Adaptive high dynamic range 3D shape measurement based on time-domain superposition

Abstract

Fringe projection profilometry (FPP) has found extensive application in the field of 3D measurement, but achieving high-dynamic-range (HDR) measurement remains a challenge. Despite many progresses to address it, an evaluation model to determine the optimal parameters and quantitatively predict measurement accuracy is still absent. Time-domain superposition (TDS) is a new HDR measurement method that can avoid overexposure by splitting a longer exposure into several shorter ones and then blending the fringe patterns together.

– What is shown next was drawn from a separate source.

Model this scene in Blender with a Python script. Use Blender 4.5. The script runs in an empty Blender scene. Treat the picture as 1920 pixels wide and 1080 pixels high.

In this paper, we present an adaptive HDR method (A-HDR) using TDS. For a specific measurement scene, the optimal measurement parameters can be determined by using the proposed adaptive parameter selection method. Once the system parameters are known, the proposed method can quantitatively predict the final phase accuracy and provide guidance for the selection of optimal measurement parameters, thus avoiding redundancies of projected patterns and deficiencies in measurement accuracy. Experiments demonstrate the consistency between the actual measurement accuracy and the theoretical prediction accuracy, and the effectiveness of the proposed method in selecting optimal parameters for 3D shape measurement in HDR scenes has been proved. The presented method paves an effective way to quantitatively determine the optimal system parameters and predict measurement accuracy for HDR measurement.